■ **Records to process**
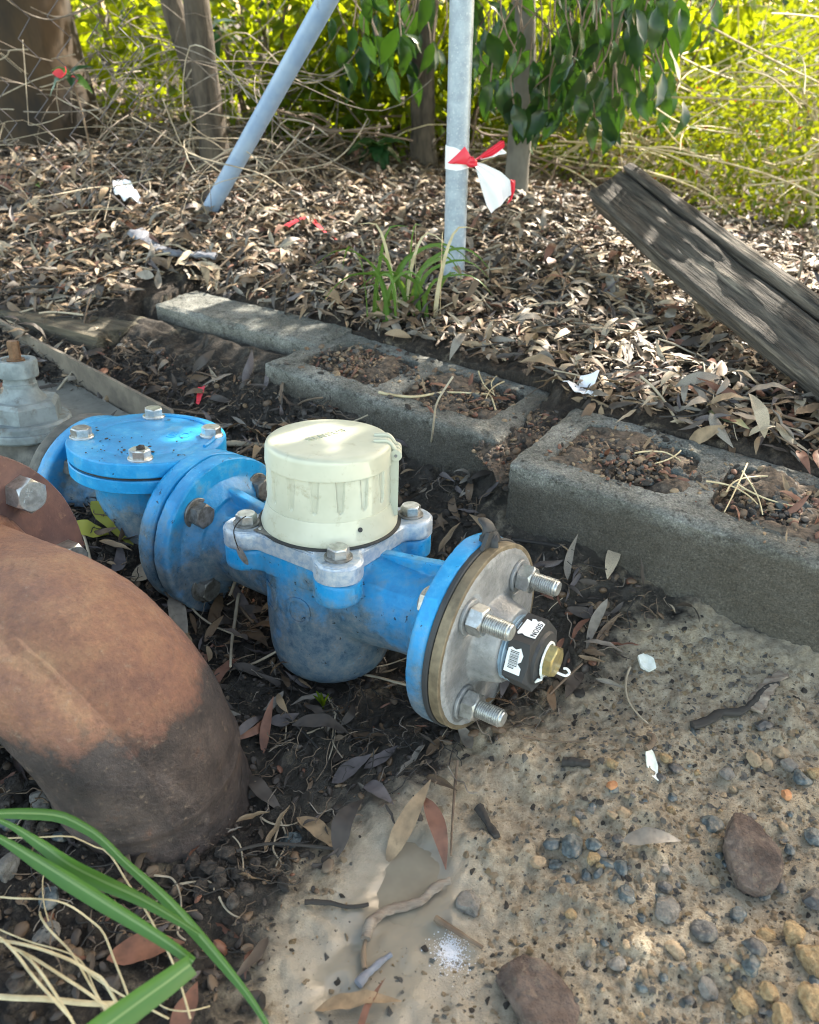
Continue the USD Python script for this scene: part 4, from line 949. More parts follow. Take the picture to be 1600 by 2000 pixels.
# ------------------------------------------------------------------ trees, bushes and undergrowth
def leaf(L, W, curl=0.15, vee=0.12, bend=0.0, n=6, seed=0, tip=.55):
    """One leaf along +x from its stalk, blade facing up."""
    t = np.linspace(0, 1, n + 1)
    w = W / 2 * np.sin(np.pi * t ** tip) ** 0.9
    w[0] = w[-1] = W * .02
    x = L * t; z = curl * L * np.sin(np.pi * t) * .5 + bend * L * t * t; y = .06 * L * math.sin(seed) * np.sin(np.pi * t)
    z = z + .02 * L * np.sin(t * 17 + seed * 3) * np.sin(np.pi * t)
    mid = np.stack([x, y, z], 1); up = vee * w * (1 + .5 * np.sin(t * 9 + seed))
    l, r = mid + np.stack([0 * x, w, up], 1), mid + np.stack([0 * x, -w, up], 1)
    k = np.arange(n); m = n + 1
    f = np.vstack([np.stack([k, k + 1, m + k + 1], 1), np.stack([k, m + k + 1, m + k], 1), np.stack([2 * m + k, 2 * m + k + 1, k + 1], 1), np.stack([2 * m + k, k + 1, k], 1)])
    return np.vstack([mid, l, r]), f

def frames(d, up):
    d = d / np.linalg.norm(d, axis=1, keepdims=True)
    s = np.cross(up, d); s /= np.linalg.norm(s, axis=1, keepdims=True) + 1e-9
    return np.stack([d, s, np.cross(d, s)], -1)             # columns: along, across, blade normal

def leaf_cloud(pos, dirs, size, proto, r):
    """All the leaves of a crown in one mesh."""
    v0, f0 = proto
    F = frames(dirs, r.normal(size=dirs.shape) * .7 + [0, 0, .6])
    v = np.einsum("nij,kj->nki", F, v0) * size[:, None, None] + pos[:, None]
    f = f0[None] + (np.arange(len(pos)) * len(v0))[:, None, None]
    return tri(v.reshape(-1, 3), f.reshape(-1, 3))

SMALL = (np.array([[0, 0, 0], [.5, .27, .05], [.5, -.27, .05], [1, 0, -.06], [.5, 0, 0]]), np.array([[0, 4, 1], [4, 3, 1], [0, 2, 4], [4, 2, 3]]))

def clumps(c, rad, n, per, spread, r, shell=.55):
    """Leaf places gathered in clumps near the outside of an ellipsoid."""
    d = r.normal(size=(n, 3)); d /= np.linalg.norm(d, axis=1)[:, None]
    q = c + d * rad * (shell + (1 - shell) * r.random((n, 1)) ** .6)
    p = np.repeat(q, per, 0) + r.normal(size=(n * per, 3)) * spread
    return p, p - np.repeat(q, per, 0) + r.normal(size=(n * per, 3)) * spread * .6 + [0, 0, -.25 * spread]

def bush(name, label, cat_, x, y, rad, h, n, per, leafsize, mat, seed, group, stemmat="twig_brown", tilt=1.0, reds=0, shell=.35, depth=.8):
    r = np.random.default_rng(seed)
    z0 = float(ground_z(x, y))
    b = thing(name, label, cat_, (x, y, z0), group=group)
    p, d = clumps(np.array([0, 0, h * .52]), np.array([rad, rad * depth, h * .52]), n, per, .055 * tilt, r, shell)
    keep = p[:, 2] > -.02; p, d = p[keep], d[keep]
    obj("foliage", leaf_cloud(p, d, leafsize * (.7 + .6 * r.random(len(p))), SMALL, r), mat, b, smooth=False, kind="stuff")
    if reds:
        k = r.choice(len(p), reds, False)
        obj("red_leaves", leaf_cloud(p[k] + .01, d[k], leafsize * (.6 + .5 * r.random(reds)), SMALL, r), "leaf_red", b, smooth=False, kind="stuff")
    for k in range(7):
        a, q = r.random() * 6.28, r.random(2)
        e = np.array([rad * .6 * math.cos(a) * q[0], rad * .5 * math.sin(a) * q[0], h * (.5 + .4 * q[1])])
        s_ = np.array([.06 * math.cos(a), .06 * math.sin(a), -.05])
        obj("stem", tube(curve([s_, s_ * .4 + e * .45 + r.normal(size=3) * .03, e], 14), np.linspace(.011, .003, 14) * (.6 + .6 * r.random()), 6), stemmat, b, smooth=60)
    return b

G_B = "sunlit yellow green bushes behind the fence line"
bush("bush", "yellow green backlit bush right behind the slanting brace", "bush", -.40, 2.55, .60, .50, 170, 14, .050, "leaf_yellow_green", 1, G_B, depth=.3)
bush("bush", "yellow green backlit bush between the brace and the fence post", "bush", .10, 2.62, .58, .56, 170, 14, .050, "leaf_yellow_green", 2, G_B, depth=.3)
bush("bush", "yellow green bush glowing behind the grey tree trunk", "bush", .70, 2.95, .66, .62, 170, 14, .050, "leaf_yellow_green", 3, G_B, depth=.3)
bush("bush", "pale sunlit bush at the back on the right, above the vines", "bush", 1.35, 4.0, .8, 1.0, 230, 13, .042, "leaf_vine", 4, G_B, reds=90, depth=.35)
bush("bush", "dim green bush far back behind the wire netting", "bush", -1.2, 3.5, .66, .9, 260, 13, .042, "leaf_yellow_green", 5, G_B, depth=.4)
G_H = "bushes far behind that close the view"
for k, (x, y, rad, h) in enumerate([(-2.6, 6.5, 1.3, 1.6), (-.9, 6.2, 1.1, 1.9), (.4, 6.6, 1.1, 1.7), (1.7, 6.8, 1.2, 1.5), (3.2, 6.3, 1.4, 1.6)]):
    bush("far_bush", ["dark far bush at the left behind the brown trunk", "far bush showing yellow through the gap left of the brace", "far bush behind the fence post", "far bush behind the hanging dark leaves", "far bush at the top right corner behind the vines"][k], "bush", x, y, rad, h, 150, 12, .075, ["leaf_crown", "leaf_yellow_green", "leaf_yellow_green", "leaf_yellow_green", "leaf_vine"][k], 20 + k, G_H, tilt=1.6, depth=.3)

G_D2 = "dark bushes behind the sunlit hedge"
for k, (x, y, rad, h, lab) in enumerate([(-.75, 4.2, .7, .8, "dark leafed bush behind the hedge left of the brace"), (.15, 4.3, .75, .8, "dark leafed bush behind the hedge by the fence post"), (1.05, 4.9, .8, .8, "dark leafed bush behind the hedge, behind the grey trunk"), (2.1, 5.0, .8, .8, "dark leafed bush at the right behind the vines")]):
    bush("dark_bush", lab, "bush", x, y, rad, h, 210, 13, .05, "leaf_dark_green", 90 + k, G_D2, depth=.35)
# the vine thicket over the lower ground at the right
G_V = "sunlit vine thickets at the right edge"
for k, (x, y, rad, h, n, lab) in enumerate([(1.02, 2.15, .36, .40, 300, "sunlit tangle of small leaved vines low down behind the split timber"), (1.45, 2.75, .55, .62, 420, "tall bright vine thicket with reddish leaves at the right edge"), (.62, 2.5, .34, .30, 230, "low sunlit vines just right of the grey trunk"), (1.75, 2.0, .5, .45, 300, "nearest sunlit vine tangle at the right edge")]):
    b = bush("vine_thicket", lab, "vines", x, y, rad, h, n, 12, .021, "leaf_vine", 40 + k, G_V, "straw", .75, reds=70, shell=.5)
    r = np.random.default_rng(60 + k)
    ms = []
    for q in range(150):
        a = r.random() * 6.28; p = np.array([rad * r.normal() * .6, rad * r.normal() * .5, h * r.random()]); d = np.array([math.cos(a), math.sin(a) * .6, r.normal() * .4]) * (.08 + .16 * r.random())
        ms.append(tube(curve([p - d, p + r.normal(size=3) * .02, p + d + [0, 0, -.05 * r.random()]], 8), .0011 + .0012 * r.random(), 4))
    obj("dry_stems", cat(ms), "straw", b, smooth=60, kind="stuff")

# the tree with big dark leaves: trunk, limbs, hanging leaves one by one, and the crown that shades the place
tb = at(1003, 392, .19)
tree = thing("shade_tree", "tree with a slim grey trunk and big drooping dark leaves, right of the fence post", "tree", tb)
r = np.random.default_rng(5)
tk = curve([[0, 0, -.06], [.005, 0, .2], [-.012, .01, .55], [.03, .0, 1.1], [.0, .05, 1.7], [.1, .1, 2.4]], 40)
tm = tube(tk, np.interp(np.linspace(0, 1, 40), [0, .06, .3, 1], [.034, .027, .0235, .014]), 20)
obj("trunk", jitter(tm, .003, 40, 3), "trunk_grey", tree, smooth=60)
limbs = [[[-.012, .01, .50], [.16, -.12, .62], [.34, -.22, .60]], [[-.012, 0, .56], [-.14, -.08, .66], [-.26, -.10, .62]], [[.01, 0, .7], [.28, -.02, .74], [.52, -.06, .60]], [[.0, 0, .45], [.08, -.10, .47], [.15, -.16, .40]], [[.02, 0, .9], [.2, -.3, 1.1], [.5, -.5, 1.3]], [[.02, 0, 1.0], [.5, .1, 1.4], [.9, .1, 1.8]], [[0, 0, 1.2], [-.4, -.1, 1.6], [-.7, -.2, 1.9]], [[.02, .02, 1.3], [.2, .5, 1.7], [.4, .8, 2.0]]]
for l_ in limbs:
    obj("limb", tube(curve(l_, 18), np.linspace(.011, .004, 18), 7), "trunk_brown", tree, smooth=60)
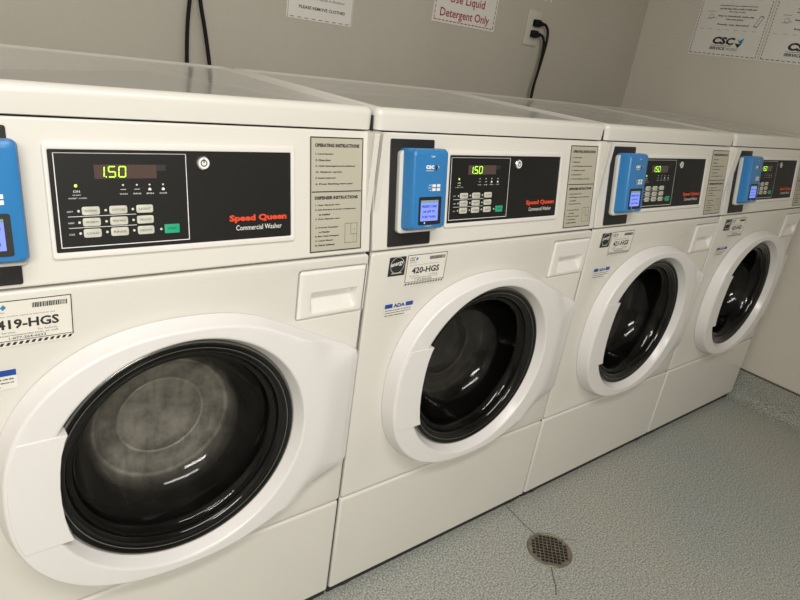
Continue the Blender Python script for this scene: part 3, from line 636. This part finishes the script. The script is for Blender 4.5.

■ **What you will do**
Pictures excluded, repeat exactly the lines from the top of the material through the line with "return np.stack([d, s, np.cross(d, s)], -1)", including both of those lines.

■ **Result below**
Continue the USD Python script for this scene: part 4, from line 949. More parts follow. Take the picture to be 1600 by 2000 pixels.
# ------------------------------------------------------------------ trees, bushes and undergrowth
def leaf(L, W, curl=0.15, vee=0.12, bend=0.0, n=6, seed=0, tip=.55):
    """One leaf along +x from its stalk, blade facing up."""
    t = np.linspace(0, 1, n + 1)
    w = W / 2 * np.sin(np.pi * t ** tip) ** 0.9
    w[0] = w[-1] = W * .02
    x = L * t; z = curl * L * np.sin(np.pi * t) * .5 + bend * L * t * t; y = .06 * L * math.sin(seed) * np.sin(np.pi * t)
    z = z + .02 * L * np.sin(t * 17 + seed * 3) * np.sin(np.pi * t)
    mid = np.stack([x, y, z], 1); up = vee * w * (1 + .5 * np.sin(t * 9 + seed))
    l, r = mid + np.stack([0 * x, w, up], 1), mid + np.stack([0 * x, -w, up], 1)
    k = np.arange(n); m = n + 1
    f = np.vstack([np.stack([k, k + 1, m + k + 1], 1), np.stack([k, m + k + 1, m + k], 1), np.stack([2 * m + k, 2 * m + k + 1, k + 1], 1), np.stack([2 * m + k, k + 1, k], 1)])
    return np.vstack([mid, l, r]), f

def frames(d, up):
    d = d / np.linalg.norm(d, axis=1, keepdims=True)
    s = np.cross(up, d); s /= np.linalg.norm(s, axis=1, keepdims=True) + 1e-9
    return np.stack([d, s, np.cross(d, s)], -1)             # columns: along, across, blade normal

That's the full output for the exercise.